--- START OF EXCERPTED RECORDS ---

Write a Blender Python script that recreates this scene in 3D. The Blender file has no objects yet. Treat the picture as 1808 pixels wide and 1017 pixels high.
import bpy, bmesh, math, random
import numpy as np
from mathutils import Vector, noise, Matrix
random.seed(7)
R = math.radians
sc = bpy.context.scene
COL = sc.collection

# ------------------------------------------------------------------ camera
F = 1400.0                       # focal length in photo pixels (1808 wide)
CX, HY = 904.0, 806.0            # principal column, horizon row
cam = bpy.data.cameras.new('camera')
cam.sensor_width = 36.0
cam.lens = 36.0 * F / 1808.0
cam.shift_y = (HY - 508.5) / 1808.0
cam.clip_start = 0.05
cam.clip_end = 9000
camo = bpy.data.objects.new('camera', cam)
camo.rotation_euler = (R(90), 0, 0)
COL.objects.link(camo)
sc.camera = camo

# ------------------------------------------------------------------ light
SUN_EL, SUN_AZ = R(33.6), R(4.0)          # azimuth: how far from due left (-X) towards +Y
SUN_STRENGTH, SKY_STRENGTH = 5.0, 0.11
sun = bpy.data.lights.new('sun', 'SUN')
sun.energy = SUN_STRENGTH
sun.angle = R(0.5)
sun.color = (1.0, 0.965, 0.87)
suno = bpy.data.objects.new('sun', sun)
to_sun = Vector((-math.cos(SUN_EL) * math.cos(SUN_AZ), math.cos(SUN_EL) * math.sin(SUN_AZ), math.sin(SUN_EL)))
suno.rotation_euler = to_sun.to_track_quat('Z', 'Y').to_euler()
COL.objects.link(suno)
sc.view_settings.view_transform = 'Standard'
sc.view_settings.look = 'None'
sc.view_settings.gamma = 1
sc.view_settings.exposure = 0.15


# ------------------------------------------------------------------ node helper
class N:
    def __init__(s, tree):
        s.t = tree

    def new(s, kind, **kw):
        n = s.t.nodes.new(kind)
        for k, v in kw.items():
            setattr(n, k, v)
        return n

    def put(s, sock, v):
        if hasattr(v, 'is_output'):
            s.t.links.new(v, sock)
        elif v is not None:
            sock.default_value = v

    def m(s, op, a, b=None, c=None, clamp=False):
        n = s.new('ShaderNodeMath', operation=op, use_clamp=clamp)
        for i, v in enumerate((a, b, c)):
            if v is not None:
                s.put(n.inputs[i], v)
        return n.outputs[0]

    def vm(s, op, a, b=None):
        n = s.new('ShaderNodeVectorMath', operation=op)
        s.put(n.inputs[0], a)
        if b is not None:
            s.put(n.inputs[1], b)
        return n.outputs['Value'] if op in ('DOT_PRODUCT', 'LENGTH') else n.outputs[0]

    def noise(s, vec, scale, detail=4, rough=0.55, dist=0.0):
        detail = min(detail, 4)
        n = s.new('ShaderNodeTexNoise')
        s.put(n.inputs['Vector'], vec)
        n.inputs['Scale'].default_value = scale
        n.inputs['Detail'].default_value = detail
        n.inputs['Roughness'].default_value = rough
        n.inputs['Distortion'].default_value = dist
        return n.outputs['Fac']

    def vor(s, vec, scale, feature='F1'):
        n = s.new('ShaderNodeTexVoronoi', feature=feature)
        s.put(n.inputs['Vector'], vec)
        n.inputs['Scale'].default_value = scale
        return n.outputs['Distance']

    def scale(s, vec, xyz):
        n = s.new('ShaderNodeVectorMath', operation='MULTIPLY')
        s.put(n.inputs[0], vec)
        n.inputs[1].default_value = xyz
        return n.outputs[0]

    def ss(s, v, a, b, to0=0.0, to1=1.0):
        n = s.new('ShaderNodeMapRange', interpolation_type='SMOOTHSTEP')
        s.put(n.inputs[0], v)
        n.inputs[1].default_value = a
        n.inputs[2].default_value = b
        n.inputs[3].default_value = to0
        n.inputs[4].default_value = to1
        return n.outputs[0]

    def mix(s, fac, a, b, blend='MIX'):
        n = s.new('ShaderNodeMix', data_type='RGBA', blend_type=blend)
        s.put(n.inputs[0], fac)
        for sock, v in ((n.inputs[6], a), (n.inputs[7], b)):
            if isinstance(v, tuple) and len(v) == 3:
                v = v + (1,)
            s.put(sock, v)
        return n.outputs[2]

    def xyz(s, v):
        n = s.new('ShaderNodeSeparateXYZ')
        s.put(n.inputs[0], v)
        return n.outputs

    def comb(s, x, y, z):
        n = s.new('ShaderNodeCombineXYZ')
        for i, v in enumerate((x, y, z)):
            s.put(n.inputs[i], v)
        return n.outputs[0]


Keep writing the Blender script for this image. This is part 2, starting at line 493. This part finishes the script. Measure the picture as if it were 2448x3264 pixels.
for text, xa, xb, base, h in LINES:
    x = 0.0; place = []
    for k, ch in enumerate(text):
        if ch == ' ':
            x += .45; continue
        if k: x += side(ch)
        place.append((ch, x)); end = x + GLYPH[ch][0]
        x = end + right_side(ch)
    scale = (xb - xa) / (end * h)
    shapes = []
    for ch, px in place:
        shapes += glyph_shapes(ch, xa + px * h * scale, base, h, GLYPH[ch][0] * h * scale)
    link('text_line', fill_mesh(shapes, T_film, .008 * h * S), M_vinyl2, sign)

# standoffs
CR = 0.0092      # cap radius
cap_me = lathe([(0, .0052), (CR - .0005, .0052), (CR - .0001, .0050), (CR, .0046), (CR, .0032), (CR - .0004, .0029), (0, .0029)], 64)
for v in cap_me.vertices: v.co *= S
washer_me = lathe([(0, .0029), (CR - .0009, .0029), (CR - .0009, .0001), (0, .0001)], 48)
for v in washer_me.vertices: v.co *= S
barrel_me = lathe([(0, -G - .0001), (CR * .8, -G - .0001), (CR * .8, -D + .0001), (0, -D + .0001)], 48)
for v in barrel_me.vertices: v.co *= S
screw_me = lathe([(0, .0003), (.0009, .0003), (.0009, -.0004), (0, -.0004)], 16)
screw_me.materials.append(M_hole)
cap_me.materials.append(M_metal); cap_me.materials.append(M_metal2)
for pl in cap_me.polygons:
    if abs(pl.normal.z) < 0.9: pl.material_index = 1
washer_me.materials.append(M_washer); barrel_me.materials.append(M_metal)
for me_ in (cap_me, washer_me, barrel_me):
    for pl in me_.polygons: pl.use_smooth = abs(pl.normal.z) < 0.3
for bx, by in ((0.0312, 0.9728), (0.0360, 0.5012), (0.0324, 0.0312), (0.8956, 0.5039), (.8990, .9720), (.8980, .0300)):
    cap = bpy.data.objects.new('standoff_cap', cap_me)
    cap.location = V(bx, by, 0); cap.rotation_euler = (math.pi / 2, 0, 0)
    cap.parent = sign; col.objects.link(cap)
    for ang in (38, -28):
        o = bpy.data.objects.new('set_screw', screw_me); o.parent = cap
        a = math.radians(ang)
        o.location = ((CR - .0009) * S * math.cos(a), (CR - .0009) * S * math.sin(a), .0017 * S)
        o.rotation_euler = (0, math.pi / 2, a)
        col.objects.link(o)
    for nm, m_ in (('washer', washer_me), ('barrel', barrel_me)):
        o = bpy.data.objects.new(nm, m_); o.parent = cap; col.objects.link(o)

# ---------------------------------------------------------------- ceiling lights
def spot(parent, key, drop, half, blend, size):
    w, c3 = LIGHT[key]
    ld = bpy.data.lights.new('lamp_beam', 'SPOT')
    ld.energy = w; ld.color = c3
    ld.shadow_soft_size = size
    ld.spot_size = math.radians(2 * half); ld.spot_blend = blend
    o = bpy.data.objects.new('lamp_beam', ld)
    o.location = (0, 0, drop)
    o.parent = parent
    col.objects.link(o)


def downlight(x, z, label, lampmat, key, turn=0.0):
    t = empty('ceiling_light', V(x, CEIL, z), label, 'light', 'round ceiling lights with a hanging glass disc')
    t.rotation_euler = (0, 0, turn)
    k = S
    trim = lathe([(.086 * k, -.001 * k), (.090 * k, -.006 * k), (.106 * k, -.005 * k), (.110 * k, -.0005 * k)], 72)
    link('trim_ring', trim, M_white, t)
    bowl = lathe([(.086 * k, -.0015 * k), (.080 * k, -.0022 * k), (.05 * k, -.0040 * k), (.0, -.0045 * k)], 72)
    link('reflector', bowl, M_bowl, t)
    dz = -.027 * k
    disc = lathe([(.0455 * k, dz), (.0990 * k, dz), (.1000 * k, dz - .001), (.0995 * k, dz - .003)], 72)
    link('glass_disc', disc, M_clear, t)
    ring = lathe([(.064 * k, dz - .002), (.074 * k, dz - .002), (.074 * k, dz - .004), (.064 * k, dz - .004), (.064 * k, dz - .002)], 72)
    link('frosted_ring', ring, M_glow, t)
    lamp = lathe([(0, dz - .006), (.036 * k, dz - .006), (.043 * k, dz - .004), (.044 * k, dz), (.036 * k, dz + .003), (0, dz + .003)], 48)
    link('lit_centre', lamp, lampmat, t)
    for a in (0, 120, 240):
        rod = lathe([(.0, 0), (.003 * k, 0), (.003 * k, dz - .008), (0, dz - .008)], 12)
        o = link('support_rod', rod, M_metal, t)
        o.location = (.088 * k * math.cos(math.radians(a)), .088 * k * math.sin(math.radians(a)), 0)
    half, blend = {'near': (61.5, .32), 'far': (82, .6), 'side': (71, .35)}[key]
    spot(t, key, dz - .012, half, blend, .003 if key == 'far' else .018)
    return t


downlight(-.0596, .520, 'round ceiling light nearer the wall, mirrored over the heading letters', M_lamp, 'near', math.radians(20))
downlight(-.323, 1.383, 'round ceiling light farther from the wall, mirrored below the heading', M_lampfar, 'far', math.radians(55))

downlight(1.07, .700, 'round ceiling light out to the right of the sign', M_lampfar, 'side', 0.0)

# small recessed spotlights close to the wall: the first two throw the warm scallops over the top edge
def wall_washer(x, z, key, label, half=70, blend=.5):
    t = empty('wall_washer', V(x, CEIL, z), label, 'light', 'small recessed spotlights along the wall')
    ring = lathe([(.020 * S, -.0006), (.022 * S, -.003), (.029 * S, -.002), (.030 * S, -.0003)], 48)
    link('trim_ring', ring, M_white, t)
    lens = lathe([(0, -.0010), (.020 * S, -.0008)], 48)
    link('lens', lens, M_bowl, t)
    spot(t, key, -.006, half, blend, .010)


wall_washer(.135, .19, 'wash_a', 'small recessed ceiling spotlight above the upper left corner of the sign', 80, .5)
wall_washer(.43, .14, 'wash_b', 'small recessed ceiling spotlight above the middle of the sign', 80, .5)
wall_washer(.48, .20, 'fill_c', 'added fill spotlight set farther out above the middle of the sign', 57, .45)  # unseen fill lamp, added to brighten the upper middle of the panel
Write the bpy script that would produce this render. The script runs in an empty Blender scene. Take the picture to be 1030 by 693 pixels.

--- END OF EXCERPTED RECORDS ---

## BRIEF
Please write out the material word for word from its first line through the line holding "sc.view_settings.exposure = 0.15", including both, and no line past it.

## THE RESULT
Write a Blender Python script that recreates this scene in 3D. The Blender file has no objects yet. Treat the picture as 1808 pixels wide and 1017 pixels high.
import bpy, bmesh, math, random
import numpy as np
from mathutils import Vector, noise, Matrix
random.seed(7)
R = math.radians
sc = bpy.context.scene
COL = sc.collection

# ------------------------------------------------------------------ camera
F = 1400.0                       # focal length in photo pixels (1808 wide)
CX, HY = 904.0, 806.0            # principal column, horizon row
cam = bpy.data.cameras.new('camera')
cam.sensor_width = 36.0
cam.lens = 36.0 * F / 1808.0
cam.shift_y = (HY - 508.5) / 1808.0
cam.clip_start = 0.05
cam.clip_end = 9000
camo = bpy.data.objects.new('camera', cam)
camo.rotation_euler = (R(90), 0, 0)
COL.objects.link(camo)
sc.camera = camo

# ------------------------------------------------------------------ light
SUN_EL, SUN_AZ = R(33.6), R(4.0)          # azimuth: how far from due left (-X) towards +Y
SUN_STRENGTH, SKY_STRENGTH = 5.0, 0.11
sun = bpy.data.lights.new('sun', 'SUN')
sun.energy = SUN_STRENGTH
sun.angle = R(0.5)
sun.color = (1.0, 0.965, 0.87)
suno = bpy.data.objects.new('sun', sun)
to_sun = Vector((-math.cos(SUN_EL) * math.cos(SUN_AZ), math.cos(SUN_EL) * math.sin(SUN_AZ), math.sin(SUN_EL)))
suno.rotation_euler = to_sun.to_track_quat('Z', 'Y').to_euler()
COL.objects.link(suno)
sc.view_settings.view_transform = 'Standard'
sc.view_settings.look = 'None'
sc.view_settings.gamma = 1
sc.view_settings.exposure = 0.15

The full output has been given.